Opinion
January 28, 1946.
Newman Bisco for plaintiff.
Lehrich Lehrich for defendant.
The plaintiff did not willfully demand for any month a rent in excess of the emergency rent. There was a fair question here concerning the true emergency rent. The Municipal Court held in the summary proceeding brought in that court that the legal rent for June, 1944, was not that which was stipulated in the lease between the parties covering the said month, but rather the amount which the landlord actually accepted from the tenant. If I were to approach this question de novo, I would not reach the same conclusion. I think that the true emergency rental is properly calculated on the basis of the agreed rental for June, 1944, without taking into account the fact that instead of insisting on the rent it was entitled to receive under the lease, the landlord voluntarily accepted for June, 1944, a lesser sum, in reality making a gift to the tenant of the balance of the agreed rent. I have stated the fact that I would reach this conclusion to show that in my opinion there was at least a fair question as to the emergency rent the landlord was entitled to collect; so that it cannot fairly be said that the landlord "wilfully" demanded a rent in excess of the lawful emergency rent for the months of March to June, 1945, inclusive. The word "wilfully" should, I think, be applied to a specific intention on the part of the landlord to violate the law, to defy the statute, an intent deliberately to exact a rent known to the landlord to be unlawful, or at least one which it may be fairly inferred that the landlord as a reasonable man knew was unlawful. That, I think, is what the Legislature meant by the word "wilfully" in section 4 of chapter 314 of the Laws of 1945 (Business Rent Law). I do not believe that the Legislature intended to impose the penalty of forfeiture for an honest mistake of judgment which is the most that can be charged against the landlord in this case.

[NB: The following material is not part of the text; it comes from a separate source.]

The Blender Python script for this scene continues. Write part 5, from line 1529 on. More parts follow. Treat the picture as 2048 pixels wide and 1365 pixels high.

The final order of the Municipal Court in the tenant's favor does not bar this action at law. The said order was expressly based, as the opinion of the Municipal Court Justice shows, upon the fact that no proper statement of the emergency rent had then been furnished to the tenant, and the said opinion specifically shows that the determination of the Municipal Court was not to prejudice the bringing of an action to collect the rent for the very months in question after a statement complying with section 3 of chapter 314 of the Laws of 1945 should be served.
The right to collect the rents in question was suspended until the service of such statement. As soon as the statement was served it was revived. This point was decided in Iago Realty Corp. v. Marmin Garage Corp., SCHIMMEL, J. ( 186 Misc. 478) and I think the reasoning of that case sound and the conclusion correct.
See, also, Apfelbaum v. Klutch, 186 Misc. 883, and Alpha Syndicate v. Horn, 186 Misc. 937. — [REP.
I think it immaterial that the statement here was served after the plaintiff had transferred the property. The statement related to the months of March to June, 1945, and during and for those months plaintiff was the landlord.
The compromise order in the Supreme Court does not affect the plaintiff's right of recovery in this action.
I can find no valid defense to the action.
The clerk is directed to enter judgment in favor of plaintiff and against defendant in the sum of $1,213.42 with interest thereon from August 21, 1945, which is the date of the service of the statement under section 3 of chapter 314 of the Laws of 1945.
Five-day stay of execution. Sixty days to make a case.